- _Exercise objective_:
Extract each line of the data and write it out again exactly.

- _Dataset extract_:
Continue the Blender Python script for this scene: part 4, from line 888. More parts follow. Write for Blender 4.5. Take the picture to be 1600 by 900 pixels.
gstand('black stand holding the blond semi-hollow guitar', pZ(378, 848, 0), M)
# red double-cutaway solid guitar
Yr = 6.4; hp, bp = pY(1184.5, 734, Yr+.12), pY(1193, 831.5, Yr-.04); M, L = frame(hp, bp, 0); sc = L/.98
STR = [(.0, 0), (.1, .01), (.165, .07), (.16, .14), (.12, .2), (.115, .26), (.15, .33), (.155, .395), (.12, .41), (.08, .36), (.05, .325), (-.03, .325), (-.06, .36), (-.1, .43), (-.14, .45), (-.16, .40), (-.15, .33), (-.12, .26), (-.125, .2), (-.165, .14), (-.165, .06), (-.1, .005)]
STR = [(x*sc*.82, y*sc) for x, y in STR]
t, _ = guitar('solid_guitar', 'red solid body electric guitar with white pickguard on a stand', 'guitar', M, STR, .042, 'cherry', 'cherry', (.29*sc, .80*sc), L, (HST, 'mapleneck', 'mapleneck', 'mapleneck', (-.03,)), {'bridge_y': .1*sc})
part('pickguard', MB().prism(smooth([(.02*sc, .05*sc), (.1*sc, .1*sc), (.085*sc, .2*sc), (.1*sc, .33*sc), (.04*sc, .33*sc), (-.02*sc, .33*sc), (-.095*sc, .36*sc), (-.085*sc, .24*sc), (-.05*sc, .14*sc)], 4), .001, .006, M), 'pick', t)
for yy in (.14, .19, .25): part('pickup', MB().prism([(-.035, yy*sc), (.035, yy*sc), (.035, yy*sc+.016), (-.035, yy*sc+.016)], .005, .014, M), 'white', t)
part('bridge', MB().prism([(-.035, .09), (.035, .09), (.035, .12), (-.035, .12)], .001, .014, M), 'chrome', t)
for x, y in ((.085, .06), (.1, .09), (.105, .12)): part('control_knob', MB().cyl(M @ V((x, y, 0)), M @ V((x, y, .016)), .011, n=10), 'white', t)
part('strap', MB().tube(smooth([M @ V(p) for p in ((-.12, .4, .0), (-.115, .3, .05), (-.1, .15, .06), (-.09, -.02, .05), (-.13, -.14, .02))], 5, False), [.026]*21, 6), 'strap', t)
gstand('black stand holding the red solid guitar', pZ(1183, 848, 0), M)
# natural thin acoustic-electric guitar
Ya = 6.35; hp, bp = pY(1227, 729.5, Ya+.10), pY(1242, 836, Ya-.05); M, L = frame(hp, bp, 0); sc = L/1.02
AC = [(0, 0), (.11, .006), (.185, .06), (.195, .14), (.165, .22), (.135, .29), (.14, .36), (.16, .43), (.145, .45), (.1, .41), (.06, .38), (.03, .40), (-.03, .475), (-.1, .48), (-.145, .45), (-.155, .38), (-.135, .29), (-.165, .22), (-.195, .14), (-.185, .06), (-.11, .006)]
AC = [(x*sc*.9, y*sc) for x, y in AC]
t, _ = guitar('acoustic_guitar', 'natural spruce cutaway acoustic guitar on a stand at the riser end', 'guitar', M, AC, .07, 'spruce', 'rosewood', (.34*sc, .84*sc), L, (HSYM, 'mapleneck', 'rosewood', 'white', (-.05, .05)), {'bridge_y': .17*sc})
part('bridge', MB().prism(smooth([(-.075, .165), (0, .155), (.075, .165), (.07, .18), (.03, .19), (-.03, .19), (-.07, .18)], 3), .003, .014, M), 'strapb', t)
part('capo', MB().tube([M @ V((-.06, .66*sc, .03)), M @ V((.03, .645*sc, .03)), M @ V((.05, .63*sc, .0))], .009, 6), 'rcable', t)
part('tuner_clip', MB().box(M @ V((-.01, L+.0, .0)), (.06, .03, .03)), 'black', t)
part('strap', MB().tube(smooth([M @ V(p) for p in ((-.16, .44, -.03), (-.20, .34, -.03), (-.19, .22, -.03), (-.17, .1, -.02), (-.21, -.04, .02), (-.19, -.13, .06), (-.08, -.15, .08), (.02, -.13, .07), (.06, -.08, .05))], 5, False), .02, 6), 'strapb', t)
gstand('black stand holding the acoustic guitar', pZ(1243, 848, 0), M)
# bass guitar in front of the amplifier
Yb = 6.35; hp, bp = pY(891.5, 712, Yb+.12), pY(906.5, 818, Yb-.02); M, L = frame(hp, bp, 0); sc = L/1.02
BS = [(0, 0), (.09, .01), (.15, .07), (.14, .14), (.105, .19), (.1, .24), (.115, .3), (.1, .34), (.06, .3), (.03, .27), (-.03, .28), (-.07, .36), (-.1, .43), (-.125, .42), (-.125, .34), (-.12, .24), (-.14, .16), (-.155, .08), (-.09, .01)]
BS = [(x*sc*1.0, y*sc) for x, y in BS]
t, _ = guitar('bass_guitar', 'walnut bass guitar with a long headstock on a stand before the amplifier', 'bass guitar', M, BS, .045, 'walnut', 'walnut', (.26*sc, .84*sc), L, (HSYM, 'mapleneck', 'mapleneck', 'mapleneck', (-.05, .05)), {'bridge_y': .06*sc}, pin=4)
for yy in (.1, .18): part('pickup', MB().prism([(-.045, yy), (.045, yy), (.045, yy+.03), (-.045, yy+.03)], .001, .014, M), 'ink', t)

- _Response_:
Continue the Blender Python script for this scene: part 4, from line 888. More parts follow. Write for Blender 4.5. Take the picture to be 1600 by 900 pixels.
gstand('black stand holding the blond semi-hollow guitar', pZ(378, 848, 0), M)
# red double-cutaway solid guitar
Yr = 6.4; hp, bp = pY(1184.5, 734, Yr+.12), pY(1193, 831.5, Yr-.04); M, L = frame(hp, bp, 0); sc = L/.98
STR = [(.0, 0), (.1, .01), (.165, .07), (.16, .14), (.12, .2), (.115, .26), (.15, .33), (.155, .395), (.12, .41), (.08, .36), (.05, .325), (-.03, .325), (-.06, .36), (-.1, .43), (-.14, .45), (-.16, .40), (-.15, .33), (-.12, .26), (-.125, .2), (-.165, .14), (-.165, .06), (-.1, .005)]
STR = [(x*sc*.82, y*sc) for x, y in STR]
t, _ = guitar('solid_guitar', 'red solid body electric guitar with white pickguard on a stand', 'guitar', M, STR, .042, 'cherry', 'cherry', (.29*sc, .80*sc), L, (HST, 'mapleneck', 'mapleneck', 'mapleneck', (-.03,)), {'bridge_y': .1*sc})
part('pickguard', MB().prism(smooth([(.02*sc, .05*sc), (.1*sc, .1*sc), (.085*sc, .2*sc), (.1*sc, .33*sc), (.04*sc, .33*sc), (-.02*sc, .33*sc), (-.095*sc, .36*sc), (-.085*sc, .24*sc), (-.05*sc, .14*sc)], 4), .001, .006, M), 'pick', t)
for yy in (.14, .19, .25): part('pickup', MB().prism([(-.035, yy*sc), (.035, yy*sc), (.035, yy*sc+.016), (-.035, yy*sc+.016)], .005, .014, M), 'white', t)
part('bridge', MB().prism([(-.035, .09), (.035, .09), (.035, .12), (-.035, .12)], .001, .014, M), 'chrome', t)
for x, y in ((.085, .06), (.1, .09), (.105, .12)): part('control_knob', MB().cyl(M @ V((x, y, 0)), M @ V((x, y, .016)), .011, n=10), 'white', t)
part('strap', MB().tube(smooth([M @ V(p) for p in ((-.12, .4, .0), (-.115, .3, .05), (-.1, .15, .06), (-.09, -.02, .05), (-.13, -.14, .02))], 5, False), [.026]*21, 6), 'strap', t)
gstand('black stand holding the red solid guitar', pZ(1183, 848, 0), M)
# natural thin acoustic-electric guitar
Ya = 6.35; hp, bp = pY(1227, 729.5, Ya+.10), pY(1242, 836, Ya-.05); M, L = frame(hp, bp, 0); sc = L/1.02
AC = [(0, 0), (.11, .006), (.185, .06), (.195, .14), (.165, .22), (.135, .29), (.14, .36), (.16, .43), (.145, .45), (.1, .41), (.06, .38), (.03, .40), (-.03, .475), (-.1, .48), (-.145, .45), (-.155, .38), (-.135, .29), (-.165, .22), (-.195, .14), (-.185, .06), (-.11, .006)]
AC = [(x*sc*.9, y*sc) for x, y in AC]
t, _ = guitar('acoustic_guitar', 'natural spruce cutaway acoustic guitar on a stand at the riser end', 'guitar', M, AC, .07, 'spruce', 'rosewood', (.34*sc, .84*sc), L, (HSYM, 'mapleneck', 'rosewood', 'white', (-.05, .05)), {'bridge_y': .17*sc})
part('bridge', MB().prism(smooth([(-.075, .165), (0, .155), (.075, .165), (.07, .18), (.03, .19), (-.03, .19), (-.07, .18)], 3), .003, .014, M), 'strapb', t)
part('capo', MB().tube([M @ V((-.06, .66*sc, .03)), M @ V((.03, .645*sc, .03)), M @ V((.05, .63*sc, .0))], .009, 6), 'rcable', t)
part('tuner_clip', MB().box(M @ V((-.01, L+.0, .0)), (.06, .03, .03)), 'black', t)
part('strap', MB().tube(smooth([M @ V(p) for p in ((-.16, .44, -.03), (-.20, .34, -.03), (-.19, .22, -.03), (-.17, .1, -.02), (-.21, -.04, .02), (-.19, -.13, .06), (-.08, -.15, .08), (.02, -.13, .07), (.06, -.08, .05))], 5, False), .02, 6), 'strapb', t)
gstand('black stand holding the acoustic guitar', pZ(1243, 848, 0), M)
# bass guitar in front of the amplifier
Yb = 6.35; hp, bp = pY(891.5, 712, Yb+.12), pY(906.5, 818, Yb-.02); M, L = frame(hp, bp, 0); sc = L/1.02
BS = [(0, 0), (.09, .01), (.15, .07), (.14, .14), (.105, .19), (.1, .24), (.115, .3), (.1, .34), (.06, .3), (.03, .27), (-.03, .28), (-.07, .36), (-.1, .43), (-.125, .42), (-.125, .34), (-.12, .24), (-.14, .16), (-.155, .08), (-.09, .01)]
BS = [(x*sc*1.0, y*sc) for x, y in BS]
t, _ = guitar('bass_guitar', 'walnut bass guitar with a long headstock on a stand before the amplifier', 'bass guitar', M, BS, .045, 'walnut', 'walnut', (.26*sc, .84*sc), L, (HSYM, 'mapleneck', 'mapleneck', 'mapleneck', (-.05, .05)), {'bridge_y': .06*sc}, pin=4)
for yy in (.1, .18): part('pickup', MB().prism([(-.045, yy), (.045, yy), (.045, yy+.03), (-.045, yy+.03)], .001, .014, M), 'ink', t)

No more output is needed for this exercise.